Manager Lovell responded that, if forced to cut services, the nurses would adjust their services down to provide only core requirements.

Mayor Alpert opened the meeting to the public.

Judith Stewart, 114 Everdale Road, asked if Randolph saves money on recycling or if recycling costs Randolph money.

Mr. Caputo responded that the real savings in recycling is the cost avoidance whereby the recycling item does not go into the garbage collection and bring about tipping and hauling charges.

Seeing no one further from the public, the public portion was closed.

(5) Chief Robert Mason

Chief Mason’s comments included the following:

  • In 2009 the police department reorganized core functions and put more officers on the road
  • Expenses for overtime and vehicle maintenance in 2009 were cut
  • The police fleet went from 22 vehicles to 18 vehicles in 2009
  • Salaries and wages were significantly under budget for 2009
  • With all of these savings, the police department was able to purchase seven in-car video systems which are being installed
  • A software solution for a re-write of the policies and procedures has been purchased
  • The budget for 2010 shows a decline of about three percent mainly due to vacancies as well as the lower cost for new employees
  • Approximately 32 percent of the workforce has over 20 years of service and more retirements are anticipated
  • The budget for department operations increases by about 2 1/2 percent
  • There are currently three positions that need to be filled and those officers will need uniforms and equipment
  • There is an increase for the maintenance of communications equipment
  • The Community Services Unit and the Traffic Safety Bureau merged into one unit called Support Services and money that was targeted there was moved to their request for additional funds and supplies
  • The Tactical Team and Explorer Post were eliminated and money there was moved to continuing education
  • $15,000.00 has been allocated to the replacement of an emergency generator on Dover Chester Road and Sussex Turnpike
  • The weapons replacement program can be deferred for 12 months

Mayor Alpert suggested re-visiting the idea of creating the position of a second in command to the chief.

Chief Mason responded that he will put together a proposal for the implementation of a second in command for the Council.

Councilman Obremski asked if there was a mechanism in place whereby the chief would be informed of which communities received grants for emergency management.

Chief Mason responded that he receives information through the Chiefs’ Association.

Manager Lovell stated that discussions are still on-going with the County about combining dispatch services. The Manager has asked Chief Mason for a full analysis of the proposal which should include pros and cons, cost avoidance, and any additional costs.

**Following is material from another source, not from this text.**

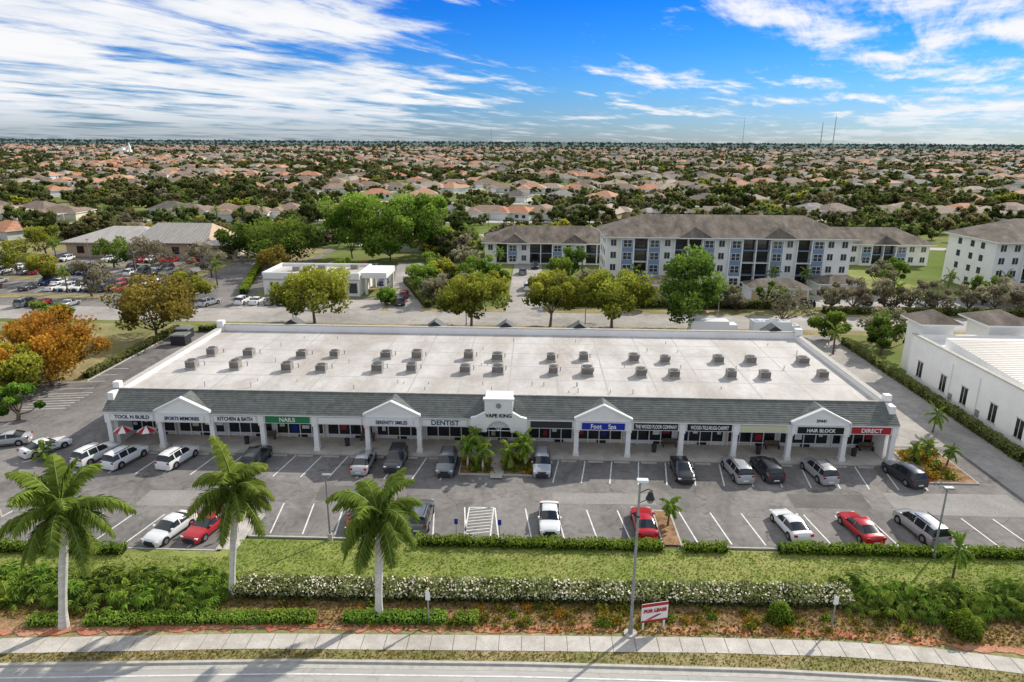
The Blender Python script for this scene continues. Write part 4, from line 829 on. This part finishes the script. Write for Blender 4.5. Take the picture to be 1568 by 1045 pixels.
def scatter(name,pts,protos):
    col=D.collections.new(name+'_prototypes')
    for i,me in enumerate(protos):
        o=D.objects.new('%s_proto_%02d'%(name,i),me); col.objects.link(o)
    me=D.meshes.new(name); me.from_pydata([(p[0],p[1],p[2]) for p in pts],[],[])
    for an,ty,vals in (('rot','FLOAT',[p[3] for p in pts]),('scl','FLOAT',[p[4] for p in pts]),('idx','INT',[p[5] for p in pts])):
        a=me.attributes.new(an,ty,'POINT'); a.data.foreach_set('value',vals)
    o=D.objects.new(name,me); COL.objects.link(o)
    g=D.node_groups.new(name+'_nodes','GeometryNodeTree'); g.interface.new_socket('Geometry',in_out='INPUT',socket_type='NodeSocketGeometry'); g.interface.new_socket('Geometry',in_out='OUTPUT',socket_type='NodeSocketGeometry')
    nn=g.nodes.new; gi=nn('NodeGroupInput'); go=nn('NodeGroupOutput'); ip=nn('GeometryNodeInstanceOnPoints'); ci=nn('GeometryNodeCollectionInfo'); ci.inputs[0].default_value=col; ci.inputs['Separate Children'].default_value=True; ci.inputs['Reset Children'].default_value=True
    def na(n_,t_):
        q=nn('GeometryNodeInputNamedAttribute'); q.data_type=t_; q.inputs[0].default_value=n_; return q.outputs[0]
    cx=nn('ShaderNodeCombineXYZ'); lk=g.links.new; lk(na('rot','FLOAT'),cx.inputs[2])
    lk(gi.outputs[0],ip.inputs['Points']); lk(ci.outputs[0],ip.inputs['Instance']); ip.inputs['Pick Instance'].default_value=True; lk(na('idx','INT'),ip.inputs['Instance Index']); lk(cx.outputs[0],ip.inputs['Rotation']); lk(na('scl','FLOAT'),ip.inputs['Scale']); lk(ip.outputs[0],go.inputs[0])
    md=o.modifiers.new('instances','NODES'); md.node_group=g
    return o
scatter('distant_houses',[(x,y,0,r_,1.0,k) for x,y,r_,k in far],HM)
PT=[]
specs=[(7.0,4.0,'lf_mix'),(8.5,4.6,'lf_mix'),(5.5,3.4,'lf_mix'),(7.5,4.3,'lf_mix'),(6.0,4.6,'lf_mixb'),(7,3.6,'lf_mixb'),(7.5,4,'lf_olive'),(6.5,4,'lf_grey')]
for i,(h,r_,l) in enumerate(specs): PT.append(tree_mb(h,r_,l,700,0.75,zc=0.15,clumps=12,seed=200+i,core=True).mesh('mass_tree'))
def palmmesh(seed):
    o=palm('tmp',0,0,6.5,2.2,11,0.16,seed=seed,wid=0.74,nl=8,royal=False); me=o.data; D.objects.remove(o); return me
PT.append(palmmesh(91)); PT.append(palmmesh(92))
occ={}
for h in hs: occ.setdefault((int(h[0]//20),int(h[1]//20)),[]).append(h)
def hit(x,y,d=8.5):
    i,j=int(x//20),int(y//20)
    for a in (-1,0,1):
        for c in (-1,0,1):
            for h in occ.get((i+a,j+c),()):
                if abs(h[0]-x)<d and abs(h[1]-y)<d*0.8: return True
    return False
tp=[]; rt_=random.Random(33)
def addt(n,ya,yb,smin,smax,chk=True,xs_=0.9):
    k=0; tr_=0
    while k<n and tr_<n*6:
        tr_+=1; u_=rt_.random(); y=math.sqrt(ya*ya+(yb*yb-ya*ya)*u_); x=rt_.uniform(-xs_*y-40,xs_*y+60)
        if chk and (blocked(x,y,3) or hit(x,y)): continue
        dn=0.5+0.5*math.sin(x*0.017+1.3*math.sin(y*0.011))*math.cos(y*0.014+0.8)
        if rt_.random()>0.3+0.7*dn: continue
        i_=rt_.choices(range(10),(5,4,6,5,5,4,1,2,2,2))[0]
        s_=rt_.uniform(smin,smax)*(0.7+0.45*dn); tp.append((x,y,0,rt_.uniform(0,6.28),s_,i_)); k+=1
addt(1350,206,420,0.45,1.15); addt(3600,420,900,0.5,1.08); addt(3600,900,1800,0.6,1.12); addt(2900,1800,4000,0.8,1.6,chk=False); addt(2000,4000,9000,1.5,2.8,chk=False,xs_=0.85)
for i in range(120):
    x,y=rt_.choice([(rt_.uniform(-20,130),rt_.uniform(207,222)),(rt_.uniform(170,230),rt_.uniform(135,205)),(rt_.uniform(-10,18),rt_.uniform(203,212)),(rt_.uniform(-210,-165),rt_.uniform(130,210)),(rt_.uniform(-130,-60),rt_.uniform(207,216)),(rt_.uniform(-30,-16),rt_.uniform(182,205))]); tp.append((x,y,0,rt_.uniform(0,6),rt_.uniform(0.5,1.1),rt_.choice(range(10))))
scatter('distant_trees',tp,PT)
def mast(x,y,h,r0,name='radio_mast'):
    b=MB(); 
    for i in range(3):
        a=i*2.094; b.tube((r0*math.cos(a),r0*math.sin(a),0),(0.3*math.cos(a),0.3*math.sin(a),h),0.35,0.2,'grey',5)
    for k in range(10): z=h*k/10; rr=r0*(1-k/10)+0.3; b.tube((rr,0,z),(-rr*.5,rr*.87,z+h/20),0.15,0.15,'grey',4)
    b.tube((0,0,h),(0,0,h*1.06),0.15,0.1,'grey',5); b.obj(name,loc=(x,y,0))
mast(590,1500,70,2.0); mast(640,1560,85,1.5); mast(-167,2600,74,2.5); mast(859,3000,128,1.5)
b=MB(); b.box(-16,16,-9,9,0,9,'white'); b.box(-5,5,-4,4,9,12,'white'); b.prism([(-5,12),(5,12),(0,15)],-4,4,'metalroof'); b.box(14,18,-2,2,0,15,'white')
for p,q in (((14,-2),(18,-2)),((18,-2),(18,2)),((18,2),(14,2)),((14,2),(14,-2))): b.poly([(*p,15),(*q,15),(16,0,25)],'white')
b.obj('steeple_church',loc=(-835,1400,0))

Councilman Algeier asked what the reaction of the patrol officers is concerning the in-car video cameras that are being installed.

Chief Mason responded that the concept was brought to him by the officers and, while there may be some who are initially resistant, many are comfortable with the cameras.

Mayor Alpert opened the meeting to the public. Seeing no one from the public, the public portion was closed.

Manager Lovell thanked the Council and public for attending the meeting. The Manager recognized Michael Soccio for his efforts in putting the budget together.


Seeing no one from the public, the public portion was closed.


Deputy Mayor Mitsch made a motion to adjourn the meeting at 11:45 a.m. Councilwoman Price seconded the motion, and the voice vote was unanimous.